■ **WHAT IS REQUIRED**
Every entry below must appear again, exactly as written.

■ **EXERCISE MATERIAL**
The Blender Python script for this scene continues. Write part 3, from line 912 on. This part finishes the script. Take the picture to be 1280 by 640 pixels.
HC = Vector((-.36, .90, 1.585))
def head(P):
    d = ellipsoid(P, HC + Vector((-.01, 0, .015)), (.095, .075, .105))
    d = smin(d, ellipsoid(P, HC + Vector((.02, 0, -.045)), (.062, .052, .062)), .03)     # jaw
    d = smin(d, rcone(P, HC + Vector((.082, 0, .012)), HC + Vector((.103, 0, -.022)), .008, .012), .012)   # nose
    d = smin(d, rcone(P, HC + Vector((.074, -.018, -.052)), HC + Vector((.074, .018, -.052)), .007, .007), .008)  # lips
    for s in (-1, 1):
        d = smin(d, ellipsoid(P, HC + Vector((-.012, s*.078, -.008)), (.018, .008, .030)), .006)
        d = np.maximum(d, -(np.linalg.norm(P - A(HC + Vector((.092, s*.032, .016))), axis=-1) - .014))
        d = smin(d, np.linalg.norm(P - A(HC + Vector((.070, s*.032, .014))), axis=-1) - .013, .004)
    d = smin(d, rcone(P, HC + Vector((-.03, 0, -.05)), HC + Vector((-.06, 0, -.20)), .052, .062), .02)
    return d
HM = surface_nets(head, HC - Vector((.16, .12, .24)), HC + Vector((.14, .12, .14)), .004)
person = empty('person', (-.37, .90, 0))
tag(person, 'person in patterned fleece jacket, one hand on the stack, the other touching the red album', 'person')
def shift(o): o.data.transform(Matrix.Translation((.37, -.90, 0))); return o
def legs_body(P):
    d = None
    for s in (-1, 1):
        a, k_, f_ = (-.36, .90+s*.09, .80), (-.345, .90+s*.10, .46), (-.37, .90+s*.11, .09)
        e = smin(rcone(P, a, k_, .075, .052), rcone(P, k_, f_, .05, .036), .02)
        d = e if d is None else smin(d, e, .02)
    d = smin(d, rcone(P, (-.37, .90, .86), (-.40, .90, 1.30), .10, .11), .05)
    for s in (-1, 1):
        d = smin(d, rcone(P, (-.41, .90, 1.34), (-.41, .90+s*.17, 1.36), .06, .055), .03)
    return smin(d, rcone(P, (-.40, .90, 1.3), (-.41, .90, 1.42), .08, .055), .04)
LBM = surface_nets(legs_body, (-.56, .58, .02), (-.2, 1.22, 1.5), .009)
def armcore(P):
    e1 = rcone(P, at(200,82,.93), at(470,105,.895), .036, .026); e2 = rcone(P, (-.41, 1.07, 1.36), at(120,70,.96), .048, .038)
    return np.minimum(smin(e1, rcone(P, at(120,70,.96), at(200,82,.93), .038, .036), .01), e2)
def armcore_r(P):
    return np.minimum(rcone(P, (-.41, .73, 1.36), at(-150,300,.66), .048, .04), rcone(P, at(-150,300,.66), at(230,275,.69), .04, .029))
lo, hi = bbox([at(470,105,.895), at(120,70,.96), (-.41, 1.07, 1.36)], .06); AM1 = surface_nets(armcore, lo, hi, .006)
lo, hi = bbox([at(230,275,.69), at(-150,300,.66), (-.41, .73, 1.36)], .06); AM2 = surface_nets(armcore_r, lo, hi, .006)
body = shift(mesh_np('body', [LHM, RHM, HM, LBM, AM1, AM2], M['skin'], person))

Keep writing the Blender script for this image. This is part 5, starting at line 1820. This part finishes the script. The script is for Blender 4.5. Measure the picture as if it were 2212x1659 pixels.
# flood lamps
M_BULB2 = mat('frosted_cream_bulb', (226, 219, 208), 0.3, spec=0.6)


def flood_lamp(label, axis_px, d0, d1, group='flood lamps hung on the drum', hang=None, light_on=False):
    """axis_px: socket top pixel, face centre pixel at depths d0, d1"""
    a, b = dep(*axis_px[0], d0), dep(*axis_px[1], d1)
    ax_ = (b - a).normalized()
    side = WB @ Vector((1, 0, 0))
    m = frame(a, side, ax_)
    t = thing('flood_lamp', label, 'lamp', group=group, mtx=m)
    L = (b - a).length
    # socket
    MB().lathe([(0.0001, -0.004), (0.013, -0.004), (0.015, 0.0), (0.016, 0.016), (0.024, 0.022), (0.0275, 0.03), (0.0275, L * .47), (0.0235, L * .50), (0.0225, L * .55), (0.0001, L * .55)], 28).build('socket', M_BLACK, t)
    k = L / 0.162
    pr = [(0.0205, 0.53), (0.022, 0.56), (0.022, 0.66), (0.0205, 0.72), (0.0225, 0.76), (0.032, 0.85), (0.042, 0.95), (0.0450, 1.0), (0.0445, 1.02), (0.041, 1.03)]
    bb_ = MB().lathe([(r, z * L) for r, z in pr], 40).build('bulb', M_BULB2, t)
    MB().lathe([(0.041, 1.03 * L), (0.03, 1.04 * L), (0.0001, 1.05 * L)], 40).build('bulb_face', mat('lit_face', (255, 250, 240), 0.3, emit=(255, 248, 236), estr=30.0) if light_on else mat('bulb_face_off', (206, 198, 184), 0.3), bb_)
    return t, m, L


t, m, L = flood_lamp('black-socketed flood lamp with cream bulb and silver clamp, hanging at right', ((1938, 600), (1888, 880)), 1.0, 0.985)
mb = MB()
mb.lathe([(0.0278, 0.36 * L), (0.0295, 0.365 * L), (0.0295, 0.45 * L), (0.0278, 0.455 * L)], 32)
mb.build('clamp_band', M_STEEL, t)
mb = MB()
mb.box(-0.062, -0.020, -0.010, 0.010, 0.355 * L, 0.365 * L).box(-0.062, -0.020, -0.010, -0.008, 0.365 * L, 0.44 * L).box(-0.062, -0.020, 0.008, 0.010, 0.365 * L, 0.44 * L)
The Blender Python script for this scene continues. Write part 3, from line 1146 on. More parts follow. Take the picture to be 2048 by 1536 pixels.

■ **TASK RESULT**
The Blender Python script for this scene continues. Write part 3, from line 912 on. This part finishes the script. Take the picture to be 1280 by 640 pixels.
HC = Vector((-.36, .90, 1.585))
def head(P):
    d = ellipsoid(P, HC + Vector((-.01, 0, .015)), (.095, .075, .105))
    d = smin(d, ellipsoid(P, HC + Vector((.02, 0, -.045)), (.062, .052, .062)), .03)     # jaw
    d = smin(d, rcone(P, HC + Vector((.082, 0, .012)), HC + Vector((.103, 0, -.022)), .008, .012), .012)   # nose
    d = smin(d, rcone(P, HC + Vector((.074, -.018, -.052)), HC + Vector((.074, .018, -.052)), .007, .007), .008)  # lips
    for s in (-1, 1):
        d = smin(d, ellipsoid(P, HC + Vector((-.012, s*.078, -.008)), (.018, .008, .030)), .006)
        d = np.maximum(d, -(np.linalg.norm(P - A(HC + Vector((.092, s*.032, .016))), axis=-1) - .014))
        d = smin(d, np.linalg.norm(P - A(HC + Vector((.070, s*.032, .014))), axis=-1) - .013, .004)
    d = smin(d, rcone(P, HC + Vector((-.03, 0, -.05)), HC + Vector((-.06, 0, -.20)), .052, .062), .02)
    return d
HM = surface_nets(head, HC - Vector((.16, .12, .24)), HC + Vector((.14, .12, .14)), .004)
person = empty('person', (-.37, .90, 0))
tag(person, 'person in patterned fleece jacket, one hand on the stack, the other touching the red album', 'person')
def shift(o): o.data.transform(Matrix.Translation((.37, -.90, 0))); return o
def legs_body(P):
    d = None
    for s in (-1, 1):
        a, k_, f_ = (-.36, .90+s*.09, .80), (-.345, .90+s*.10, .46), (-.37, .90+s*.11, .09)
        e = smin(rcone(P, a, k_, .075, .052), rcone(P, k_, f_, .05, .036), .02)
        d = e if d is None else smin(d, e, .02)
    d = smin(d, rcone(P, (-.37, .90, .86), (-.40, .90, 1.30), .10, .11), .05)
    for s in (-1, 1):
        d = smin(d, rcone(P, (-.41, .90, 1.34), (-.41, .90+s*.17, 1.36), .06, .055), .03)
    return smin(d, rcone(P, (-.40, .90, 1.3), (-.41, .90, 1.42), .08, .055), .04)
LBM = surface_nets(legs_body, (-.56, .58, .02), (-.2, 1.22, 1.5), .009)
def armcore(P):
    e1 = rcone(P, at(200,82,.93), at(470,105,.895), .036, .026); e2 = rcone(P, (-.41, 1.07, 1.36), at(120,70,.96), .048, .038)
    return np.minimum(smin(e1, rcone(P, at(120,70,.96), at(200,82,.93), .038, .036), .01), e2)
def armcore_r(P):
    return np.minimum(rcone(P, (-.41, .73, 1.36), at(-150,300,.66), .048, .04), rcone(P, at(-150,300,.66), at(230,275,.69), .04, .029))
lo, hi = bbox([at(470,105,.895), at(120,70,.96), (-.41, 1.07, 1.36)], .06); AM1 = surface_nets(armcore, lo, hi, .006)
lo, hi = bbox([at(230,275,.69), at(-150,300,.66), (-.41, .73, 1.36)], .06); AM2 = surface_nets(armcore_r, lo, hi, .006)
body = shift(mesh_np('body', [LHM, RHM, HM, LBM, AM1, AM2], M['skin'], person))

Keep writing the Blender script for this image. This is part 5, starting at line 1820. This part finishes the script. The script is for Blender 4.5. Measure the picture as if it were 2212x1659 pixels.
# flood lamps
M_BULB2 = mat('frosted_cream_bulb', (226, 219, 208), 0.3, spec=0.6)


def flood_lamp(label, axis_px, d0, d1, group='flood lamps hung on the drum', hang=None, light_on=False):
    """axis_px: socket top pixel, face centre pixel at depths d0, d1"""
    a, b = dep(*axis_px[0], d0), dep(*axis_px[1], d1)
    ax_ = (b - a).normalized()
    side = WB @ Vector((1, 0, 0))
    m = frame(a, side, ax_)
    t = thing('flood_lamp', label, 'lamp', group=group, mtx=m)
    L = (b - a).length
    # socket
    MB().lathe([(0.0001, -0.004), (0.013, -0.004), (0.015, 0.0), (0.016, 0.016), (0.024, 0.022), (0.0275, 0.03), (0.0275, L * .47), (0.0235, L * .50), (0.0225, L * .55), (0.0001, L * .55)], 28).build('socket', M_BLACK, t)
    k = L / 0.162
    pr = [(0.0205, 0.53), (0.022, 0.56), (0.022, 0.66), (0.0205, 0.72), (0.0225, 0.76), (0.032, 0.85), (0.042, 0.95), (0.0450, 1.0), (0.0445, 1.02), (0.041, 1.03)]
    bb_ = MB().lathe([(r, z * L) for r, z in pr], 40).build('bulb', M_BULB2, t)
    MB().lathe([(0.041, 1.03 * L), (0.03, 1.04 * L), (0.0001, 1.05 * L)], 40).build('bulb_face', mat('lit_face', (255, 250, 240), 0.3, emit=(255, 248, 236), estr=30.0) if light_on else mat('bulb_face_off', (206, 198, 184), 0.3), bb_)
    return t, m, L


t, m, L = flood_lamp('black-socketed flood lamp with cream bulb and silver clamp, hanging at right', ((1938, 600), (1888, 880)), 1.0, 0.985)
mb = MB()
mb.lathe([(0.0278, 0.36 * L), (0.0295, 0.365 * L), (0.0295, 0.45 * L), (0.0278, 0.455 * L)], 32)
mb.build('clamp_band', M_STEEL, t)
mb = MB()
mb.box(-0.062, -0.020, -0.010, 0.010, 0.355 * L, 0.365 * L).box(-0.062, -0.020, -0.010, -0.008, 0.365 * L, 0.44 * L).box(-0.062, -0.020, 0.008, 0.010, 0.365 * L, 0.44 * L)
The Blender Python script for this scene continues. Write part 3, from line 1146 on. More parts follow. Take the picture to be 2048 by 1536 pixels.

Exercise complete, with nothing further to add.